Directions: Skip the pictures. Set down, word for word, the lines from the start of the material up to and including the line with "b, M['plate'], c_)".

Provided data:
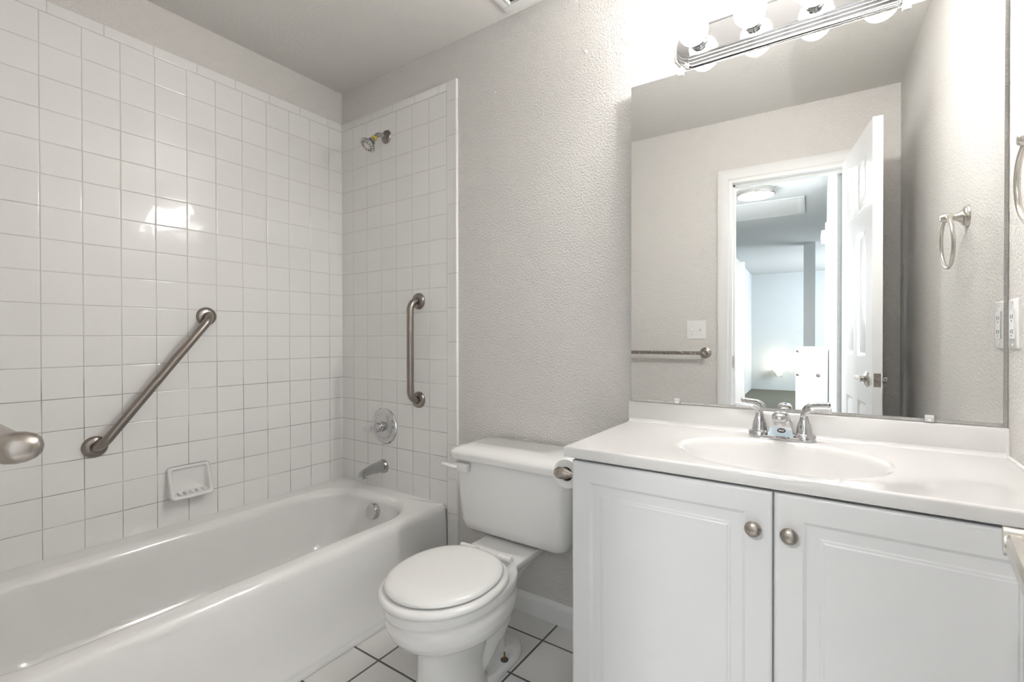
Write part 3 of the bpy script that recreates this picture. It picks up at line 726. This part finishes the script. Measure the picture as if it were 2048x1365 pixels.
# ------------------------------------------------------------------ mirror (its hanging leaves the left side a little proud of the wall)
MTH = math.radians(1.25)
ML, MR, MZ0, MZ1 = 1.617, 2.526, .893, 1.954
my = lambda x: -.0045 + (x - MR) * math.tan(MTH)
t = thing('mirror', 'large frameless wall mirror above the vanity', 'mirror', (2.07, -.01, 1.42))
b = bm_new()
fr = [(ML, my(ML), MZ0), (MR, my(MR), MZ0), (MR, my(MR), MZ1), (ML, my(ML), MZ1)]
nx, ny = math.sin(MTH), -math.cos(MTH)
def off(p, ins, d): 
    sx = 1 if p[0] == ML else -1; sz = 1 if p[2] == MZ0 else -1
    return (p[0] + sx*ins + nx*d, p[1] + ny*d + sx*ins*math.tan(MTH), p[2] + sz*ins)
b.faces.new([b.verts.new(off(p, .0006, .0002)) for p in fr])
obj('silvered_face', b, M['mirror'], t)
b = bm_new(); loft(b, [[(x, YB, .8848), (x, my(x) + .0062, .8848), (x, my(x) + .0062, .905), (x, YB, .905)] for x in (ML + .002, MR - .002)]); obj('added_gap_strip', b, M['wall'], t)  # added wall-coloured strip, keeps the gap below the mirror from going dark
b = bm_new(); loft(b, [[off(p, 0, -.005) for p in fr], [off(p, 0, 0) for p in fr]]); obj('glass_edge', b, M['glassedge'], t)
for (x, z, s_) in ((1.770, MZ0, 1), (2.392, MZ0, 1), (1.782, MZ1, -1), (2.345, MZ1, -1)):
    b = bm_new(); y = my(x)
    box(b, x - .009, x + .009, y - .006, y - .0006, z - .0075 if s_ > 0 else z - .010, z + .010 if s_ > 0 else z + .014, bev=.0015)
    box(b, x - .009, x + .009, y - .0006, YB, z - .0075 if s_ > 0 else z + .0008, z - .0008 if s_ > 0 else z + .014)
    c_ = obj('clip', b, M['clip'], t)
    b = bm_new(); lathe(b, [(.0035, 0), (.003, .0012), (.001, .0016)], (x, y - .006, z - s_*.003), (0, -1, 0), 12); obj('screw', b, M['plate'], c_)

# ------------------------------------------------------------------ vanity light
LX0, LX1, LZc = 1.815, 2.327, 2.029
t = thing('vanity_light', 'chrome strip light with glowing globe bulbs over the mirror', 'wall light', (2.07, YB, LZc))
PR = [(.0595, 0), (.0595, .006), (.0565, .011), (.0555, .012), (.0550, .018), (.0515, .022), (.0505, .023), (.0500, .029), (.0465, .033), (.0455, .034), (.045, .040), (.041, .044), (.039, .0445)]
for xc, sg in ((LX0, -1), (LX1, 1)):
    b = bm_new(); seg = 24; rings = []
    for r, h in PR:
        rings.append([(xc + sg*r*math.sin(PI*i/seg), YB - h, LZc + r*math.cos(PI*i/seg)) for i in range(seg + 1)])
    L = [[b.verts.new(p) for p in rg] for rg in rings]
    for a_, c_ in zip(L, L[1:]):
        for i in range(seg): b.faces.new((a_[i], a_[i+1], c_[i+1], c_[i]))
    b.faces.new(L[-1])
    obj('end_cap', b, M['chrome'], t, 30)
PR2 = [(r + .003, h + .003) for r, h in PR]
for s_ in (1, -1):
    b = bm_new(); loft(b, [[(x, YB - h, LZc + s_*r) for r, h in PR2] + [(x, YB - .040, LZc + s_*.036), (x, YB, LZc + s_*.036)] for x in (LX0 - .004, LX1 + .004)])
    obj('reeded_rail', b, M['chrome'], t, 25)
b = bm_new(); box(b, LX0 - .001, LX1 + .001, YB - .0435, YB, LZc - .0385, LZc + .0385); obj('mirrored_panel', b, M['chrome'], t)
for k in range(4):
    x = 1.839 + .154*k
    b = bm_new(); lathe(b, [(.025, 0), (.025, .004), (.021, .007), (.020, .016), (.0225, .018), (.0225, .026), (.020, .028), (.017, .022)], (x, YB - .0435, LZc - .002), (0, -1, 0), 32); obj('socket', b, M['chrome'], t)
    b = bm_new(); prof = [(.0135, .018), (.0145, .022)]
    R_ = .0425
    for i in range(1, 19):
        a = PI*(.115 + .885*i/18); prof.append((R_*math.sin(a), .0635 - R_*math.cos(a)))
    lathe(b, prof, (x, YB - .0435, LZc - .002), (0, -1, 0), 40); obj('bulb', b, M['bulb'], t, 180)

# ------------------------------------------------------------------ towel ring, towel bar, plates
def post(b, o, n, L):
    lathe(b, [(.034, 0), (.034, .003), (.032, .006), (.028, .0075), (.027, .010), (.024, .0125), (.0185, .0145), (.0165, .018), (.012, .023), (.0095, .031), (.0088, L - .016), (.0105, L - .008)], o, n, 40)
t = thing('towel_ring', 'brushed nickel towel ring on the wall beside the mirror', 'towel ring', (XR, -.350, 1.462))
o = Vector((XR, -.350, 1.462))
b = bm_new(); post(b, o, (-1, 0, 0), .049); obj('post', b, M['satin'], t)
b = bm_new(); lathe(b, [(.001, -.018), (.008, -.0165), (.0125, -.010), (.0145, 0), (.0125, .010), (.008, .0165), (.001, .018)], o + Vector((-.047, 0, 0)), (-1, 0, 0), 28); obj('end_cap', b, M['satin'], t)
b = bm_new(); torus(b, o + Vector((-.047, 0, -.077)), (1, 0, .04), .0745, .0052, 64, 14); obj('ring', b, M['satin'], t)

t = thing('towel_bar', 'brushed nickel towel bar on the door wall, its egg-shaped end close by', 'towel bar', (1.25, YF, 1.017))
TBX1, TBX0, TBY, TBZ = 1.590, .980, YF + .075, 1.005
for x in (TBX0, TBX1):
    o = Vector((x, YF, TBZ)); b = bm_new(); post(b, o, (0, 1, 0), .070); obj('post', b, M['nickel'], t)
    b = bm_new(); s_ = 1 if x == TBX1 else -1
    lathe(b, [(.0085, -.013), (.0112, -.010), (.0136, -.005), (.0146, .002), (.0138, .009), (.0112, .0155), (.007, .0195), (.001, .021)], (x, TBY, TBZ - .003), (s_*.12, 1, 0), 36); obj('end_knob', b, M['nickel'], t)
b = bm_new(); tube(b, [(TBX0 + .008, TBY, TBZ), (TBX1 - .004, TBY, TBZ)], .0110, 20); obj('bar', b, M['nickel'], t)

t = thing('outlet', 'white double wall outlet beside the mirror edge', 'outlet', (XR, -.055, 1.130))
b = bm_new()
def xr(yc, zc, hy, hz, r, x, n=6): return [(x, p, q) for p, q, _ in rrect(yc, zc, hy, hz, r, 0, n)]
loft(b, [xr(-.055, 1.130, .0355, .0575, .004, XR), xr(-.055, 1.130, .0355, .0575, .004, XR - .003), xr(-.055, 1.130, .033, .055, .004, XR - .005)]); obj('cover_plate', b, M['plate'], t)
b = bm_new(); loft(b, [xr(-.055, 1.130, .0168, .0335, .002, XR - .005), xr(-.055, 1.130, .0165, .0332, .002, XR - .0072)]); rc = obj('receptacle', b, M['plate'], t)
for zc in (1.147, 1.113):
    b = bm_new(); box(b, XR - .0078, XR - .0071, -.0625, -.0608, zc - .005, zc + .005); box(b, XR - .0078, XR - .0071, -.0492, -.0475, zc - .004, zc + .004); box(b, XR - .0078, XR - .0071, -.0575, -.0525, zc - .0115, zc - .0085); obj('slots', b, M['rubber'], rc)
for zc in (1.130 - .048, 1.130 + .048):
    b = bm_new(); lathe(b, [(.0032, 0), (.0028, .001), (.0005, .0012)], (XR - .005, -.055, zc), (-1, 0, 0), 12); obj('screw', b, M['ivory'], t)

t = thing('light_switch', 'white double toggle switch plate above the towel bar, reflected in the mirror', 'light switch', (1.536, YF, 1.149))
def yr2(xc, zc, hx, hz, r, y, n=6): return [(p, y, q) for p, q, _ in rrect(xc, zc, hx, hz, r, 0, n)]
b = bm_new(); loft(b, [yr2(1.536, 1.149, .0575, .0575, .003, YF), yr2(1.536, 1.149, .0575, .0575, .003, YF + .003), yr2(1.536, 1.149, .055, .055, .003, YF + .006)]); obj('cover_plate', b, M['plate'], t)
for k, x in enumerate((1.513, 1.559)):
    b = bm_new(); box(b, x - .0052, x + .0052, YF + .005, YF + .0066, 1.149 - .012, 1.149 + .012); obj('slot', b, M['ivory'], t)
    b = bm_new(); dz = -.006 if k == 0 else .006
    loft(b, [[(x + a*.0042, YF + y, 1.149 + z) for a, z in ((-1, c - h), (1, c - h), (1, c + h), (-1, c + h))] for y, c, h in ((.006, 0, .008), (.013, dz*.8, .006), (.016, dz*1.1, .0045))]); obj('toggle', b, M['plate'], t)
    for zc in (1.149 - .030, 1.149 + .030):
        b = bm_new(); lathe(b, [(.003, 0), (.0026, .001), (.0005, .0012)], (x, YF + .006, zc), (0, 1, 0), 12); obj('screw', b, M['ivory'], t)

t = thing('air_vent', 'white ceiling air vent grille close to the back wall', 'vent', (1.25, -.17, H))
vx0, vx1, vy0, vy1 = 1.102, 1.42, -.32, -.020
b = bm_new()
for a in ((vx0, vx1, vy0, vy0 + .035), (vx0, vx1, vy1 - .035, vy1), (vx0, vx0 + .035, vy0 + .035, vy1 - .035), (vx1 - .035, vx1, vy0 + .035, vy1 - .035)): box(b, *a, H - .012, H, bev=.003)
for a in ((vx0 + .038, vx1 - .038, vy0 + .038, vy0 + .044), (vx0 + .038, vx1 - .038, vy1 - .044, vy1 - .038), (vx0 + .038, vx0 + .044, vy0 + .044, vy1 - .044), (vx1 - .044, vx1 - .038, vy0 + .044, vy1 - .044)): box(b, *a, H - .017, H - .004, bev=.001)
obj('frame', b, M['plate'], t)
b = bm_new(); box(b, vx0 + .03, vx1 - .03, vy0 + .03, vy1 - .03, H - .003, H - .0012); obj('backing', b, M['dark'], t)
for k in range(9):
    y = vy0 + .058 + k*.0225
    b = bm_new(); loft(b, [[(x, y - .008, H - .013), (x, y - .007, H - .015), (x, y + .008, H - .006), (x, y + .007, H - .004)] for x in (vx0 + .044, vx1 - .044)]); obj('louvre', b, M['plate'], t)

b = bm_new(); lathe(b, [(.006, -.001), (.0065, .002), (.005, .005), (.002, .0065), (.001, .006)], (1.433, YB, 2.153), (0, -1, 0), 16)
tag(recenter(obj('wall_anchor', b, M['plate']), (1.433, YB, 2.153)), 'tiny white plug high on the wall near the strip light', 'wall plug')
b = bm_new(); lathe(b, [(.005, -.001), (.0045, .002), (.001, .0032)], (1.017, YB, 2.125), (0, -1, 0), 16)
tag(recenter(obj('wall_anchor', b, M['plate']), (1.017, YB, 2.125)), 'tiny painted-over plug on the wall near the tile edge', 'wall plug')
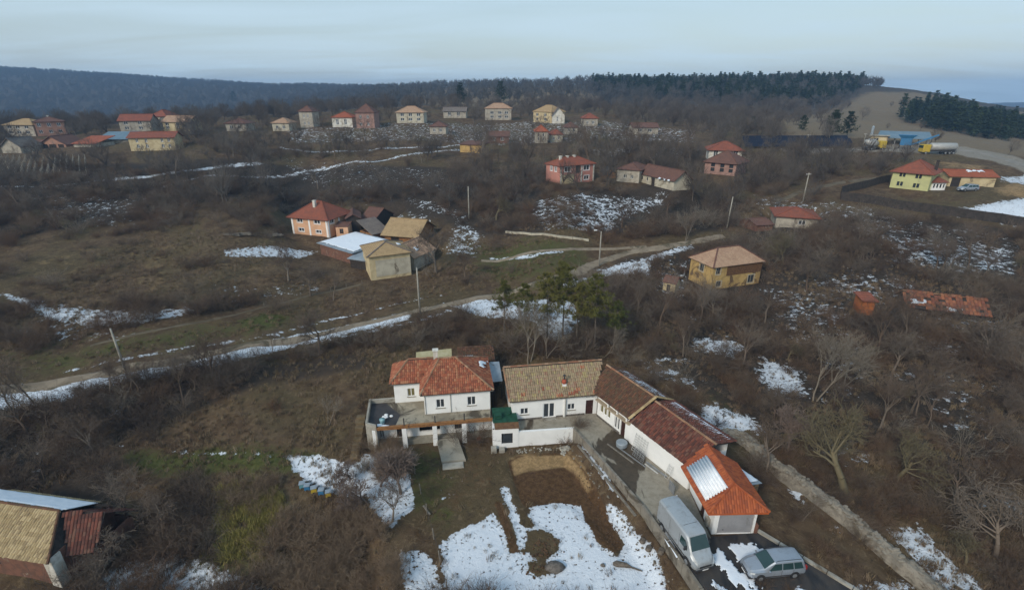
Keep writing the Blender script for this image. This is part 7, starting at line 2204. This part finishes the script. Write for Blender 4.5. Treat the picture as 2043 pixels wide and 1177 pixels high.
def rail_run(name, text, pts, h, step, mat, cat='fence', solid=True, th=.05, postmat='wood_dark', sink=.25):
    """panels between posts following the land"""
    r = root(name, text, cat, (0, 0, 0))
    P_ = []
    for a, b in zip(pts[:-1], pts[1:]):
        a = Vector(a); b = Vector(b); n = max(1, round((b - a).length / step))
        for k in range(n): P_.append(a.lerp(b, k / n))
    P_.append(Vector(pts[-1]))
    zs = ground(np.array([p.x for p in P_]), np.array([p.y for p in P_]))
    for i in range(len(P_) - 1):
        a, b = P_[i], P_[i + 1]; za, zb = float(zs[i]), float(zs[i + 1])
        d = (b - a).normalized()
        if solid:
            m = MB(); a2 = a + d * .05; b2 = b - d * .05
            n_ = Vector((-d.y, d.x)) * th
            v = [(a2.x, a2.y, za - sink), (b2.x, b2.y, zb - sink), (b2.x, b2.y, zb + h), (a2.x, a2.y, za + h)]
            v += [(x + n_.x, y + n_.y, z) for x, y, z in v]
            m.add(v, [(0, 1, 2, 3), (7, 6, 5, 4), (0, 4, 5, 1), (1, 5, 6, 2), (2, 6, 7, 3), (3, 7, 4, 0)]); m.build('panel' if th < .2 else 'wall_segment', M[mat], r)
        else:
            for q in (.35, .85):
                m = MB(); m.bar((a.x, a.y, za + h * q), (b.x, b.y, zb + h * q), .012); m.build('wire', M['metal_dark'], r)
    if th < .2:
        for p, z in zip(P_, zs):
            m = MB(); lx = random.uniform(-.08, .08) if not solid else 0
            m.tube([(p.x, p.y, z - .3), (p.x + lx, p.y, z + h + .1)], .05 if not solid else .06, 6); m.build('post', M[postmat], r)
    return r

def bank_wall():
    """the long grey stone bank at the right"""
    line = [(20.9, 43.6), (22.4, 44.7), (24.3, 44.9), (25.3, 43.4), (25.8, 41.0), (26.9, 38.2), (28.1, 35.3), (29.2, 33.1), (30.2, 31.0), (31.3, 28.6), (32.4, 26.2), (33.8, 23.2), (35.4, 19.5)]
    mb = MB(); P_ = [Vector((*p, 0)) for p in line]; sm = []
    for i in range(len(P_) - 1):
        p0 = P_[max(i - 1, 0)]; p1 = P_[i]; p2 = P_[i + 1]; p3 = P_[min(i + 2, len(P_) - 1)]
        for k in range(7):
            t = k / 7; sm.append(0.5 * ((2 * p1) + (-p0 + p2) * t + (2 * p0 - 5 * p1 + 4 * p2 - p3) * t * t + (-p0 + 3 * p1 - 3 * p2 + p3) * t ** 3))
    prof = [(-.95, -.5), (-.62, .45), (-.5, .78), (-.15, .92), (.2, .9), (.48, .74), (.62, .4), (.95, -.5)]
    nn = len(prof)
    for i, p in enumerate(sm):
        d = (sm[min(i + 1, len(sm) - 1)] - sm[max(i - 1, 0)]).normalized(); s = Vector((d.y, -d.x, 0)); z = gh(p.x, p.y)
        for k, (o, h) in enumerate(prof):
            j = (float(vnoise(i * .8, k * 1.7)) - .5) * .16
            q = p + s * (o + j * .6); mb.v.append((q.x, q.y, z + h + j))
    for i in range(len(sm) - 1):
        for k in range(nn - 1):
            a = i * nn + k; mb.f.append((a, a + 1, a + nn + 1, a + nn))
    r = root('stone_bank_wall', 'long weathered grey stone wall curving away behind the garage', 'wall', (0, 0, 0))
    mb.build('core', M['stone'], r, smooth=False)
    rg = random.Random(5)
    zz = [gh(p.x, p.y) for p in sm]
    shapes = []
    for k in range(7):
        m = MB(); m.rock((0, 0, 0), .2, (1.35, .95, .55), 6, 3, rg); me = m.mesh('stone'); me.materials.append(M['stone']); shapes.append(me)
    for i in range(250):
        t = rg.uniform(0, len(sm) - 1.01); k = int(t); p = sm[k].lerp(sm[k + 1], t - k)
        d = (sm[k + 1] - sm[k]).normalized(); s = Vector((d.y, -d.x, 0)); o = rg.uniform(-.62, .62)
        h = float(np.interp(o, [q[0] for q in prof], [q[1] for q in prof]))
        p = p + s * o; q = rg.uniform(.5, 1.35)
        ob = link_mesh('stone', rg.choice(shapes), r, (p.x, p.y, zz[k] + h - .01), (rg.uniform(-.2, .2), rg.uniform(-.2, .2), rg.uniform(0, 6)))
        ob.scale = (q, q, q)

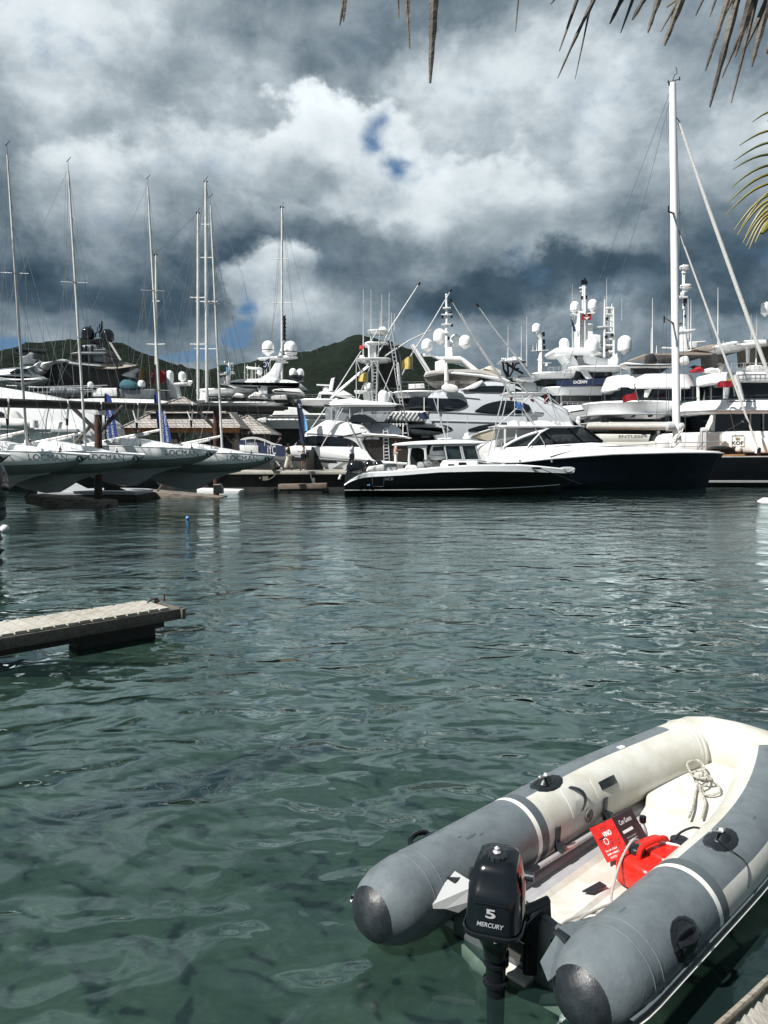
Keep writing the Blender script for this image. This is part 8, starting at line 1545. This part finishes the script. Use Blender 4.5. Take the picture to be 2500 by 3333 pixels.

Answer in full:
Write part 3 of the bpy script that recreates this picture. It picks up at line 726. This part finishes the script. Measure the picture as if it were 2048x1365 pixels.
# ------------------------------------------------------------------ mirror (its hanging leaves the left side a little proud of the wall)
MTH = math.radians(1.25)
ML, MR, MZ0, MZ1 = 1.617, 2.526, .893, 1.954
my = lambda x: -.0045 + (x - MR) * math.tan(MTH)
t = thing('mirror', 'large frameless wall mirror above the vanity', 'mirror', (2.07, -.01, 1.42))
b = bm_new()
fr = [(ML, my(ML), MZ0), (MR, my(MR), MZ0), (MR, my(MR), MZ1), (ML, my(ML), MZ1)]
nx, ny = math.sin(MTH), -math.cos(MTH)
def off(p, ins, d): 
    sx = 1 if p[0] == ML else -1; sz = 1 if p[2] == MZ0 else -1
    return (p[0] + sx*ins + nx*d, p[1] + ny*d + sx*ins*math.tan(MTH), p[2] + sz*ins)
b.faces.new([b.verts.new(off(p, .0006, .0002)) for p in fr])
obj('silvered_face', b, M['mirror'], t)
b = bm_new(); loft(b, [[(x, YB, .8848), (x, my(x) + .0062, .8848), (x, my(x) + .0062, .905), (x, YB, .905)] for x in (ML + .002, MR - .002)]); obj('added_gap_strip', b, M['wall'], t)  # added wall-coloured strip, keeps the gap below the mirror from going dark
b = bm_new(); loft(b, [[off(p, 0, -.005) for p in fr], [off(p, 0, 0) for p in fr]]); obj('glass_edge', b, M['glassedge'], t)
for (x, z, s_) in ((1.770, MZ0, 1), (2.392, MZ0, 1), (1.782, MZ1, -1), (2.345, MZ1, -1)):
    b = bm_new(); y = my(x)
    box(b, x - .009, x + .009, y - .006, y - .0006, z - .0075 if s_ > 0 else z - .010, z + .010 if s_ > 0 else z + .014, bev=.0015)
    box(b, x - .009, x + .009, y - .0006, YB, z - .0075 if s_ > 0 else z + .0008, z - .0008 if s_ > 0 else z + .014)
    c_ = obj('clip', b, M['clip'], t)
    b = bm_new(); lathe(b, [(.0035, 0), (.003, .0012), (.001, .0016)], (x, y - .006, z - s_*.003), (0, -1, 0), 12); obj('screw', b, M['plate'], c_)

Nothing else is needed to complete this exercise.